• [TASK TO COMPLETE]: Copy the first line of the material below and every later line through the line containing "rng = np.random.default_rng(7)", without any other output.

• [GIVEN DATA]:
▽
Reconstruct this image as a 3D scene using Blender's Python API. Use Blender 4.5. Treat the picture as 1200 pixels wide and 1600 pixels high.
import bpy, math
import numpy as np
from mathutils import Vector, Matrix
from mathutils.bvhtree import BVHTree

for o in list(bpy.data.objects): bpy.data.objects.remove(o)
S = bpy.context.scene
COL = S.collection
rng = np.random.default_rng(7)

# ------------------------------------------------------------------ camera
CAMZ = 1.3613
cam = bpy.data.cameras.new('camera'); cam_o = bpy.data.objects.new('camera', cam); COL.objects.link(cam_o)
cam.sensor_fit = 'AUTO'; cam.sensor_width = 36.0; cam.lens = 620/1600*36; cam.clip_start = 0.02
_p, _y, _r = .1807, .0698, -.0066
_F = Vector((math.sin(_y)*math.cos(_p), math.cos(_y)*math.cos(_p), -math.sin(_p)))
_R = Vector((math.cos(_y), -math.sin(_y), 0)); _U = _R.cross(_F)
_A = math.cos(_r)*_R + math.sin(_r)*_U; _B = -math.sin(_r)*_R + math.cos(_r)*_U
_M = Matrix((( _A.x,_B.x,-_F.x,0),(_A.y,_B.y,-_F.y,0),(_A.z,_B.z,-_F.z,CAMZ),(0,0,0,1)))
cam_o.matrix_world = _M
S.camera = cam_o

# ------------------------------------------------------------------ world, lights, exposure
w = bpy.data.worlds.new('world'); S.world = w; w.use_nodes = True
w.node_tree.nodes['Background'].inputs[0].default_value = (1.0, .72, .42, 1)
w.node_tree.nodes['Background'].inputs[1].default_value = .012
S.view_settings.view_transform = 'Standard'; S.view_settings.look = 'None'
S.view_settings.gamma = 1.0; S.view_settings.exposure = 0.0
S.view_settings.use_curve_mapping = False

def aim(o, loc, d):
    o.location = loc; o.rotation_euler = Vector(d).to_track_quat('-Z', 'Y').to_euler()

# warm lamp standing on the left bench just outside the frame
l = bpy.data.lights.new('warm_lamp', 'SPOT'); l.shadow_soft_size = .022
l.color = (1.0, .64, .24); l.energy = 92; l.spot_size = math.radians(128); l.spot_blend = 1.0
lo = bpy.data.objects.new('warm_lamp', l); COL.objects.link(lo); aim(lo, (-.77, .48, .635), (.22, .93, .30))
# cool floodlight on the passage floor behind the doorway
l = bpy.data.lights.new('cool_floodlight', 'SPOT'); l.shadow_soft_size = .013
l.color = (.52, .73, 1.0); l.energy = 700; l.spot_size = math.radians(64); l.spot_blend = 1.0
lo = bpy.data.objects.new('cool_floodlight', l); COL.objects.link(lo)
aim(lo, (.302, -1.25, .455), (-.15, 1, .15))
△
• [ANSWER BELOW]:
Reconstruct this image as a 3D scene using Blender's Python API. Use Blender 4.5. Treat the picture as 1200 pixels wide and 1600 pixels high.
import bpy, math
import numpy as np
from mathutils import Vector, Matrix
from mathutils.bvhtree import BVHTree

for o in list(bpy.data.objects): bpy.data.objects.remove(o)
S = bpy.context.scene
COL = S.collection
rng = np.random.default_rng(7)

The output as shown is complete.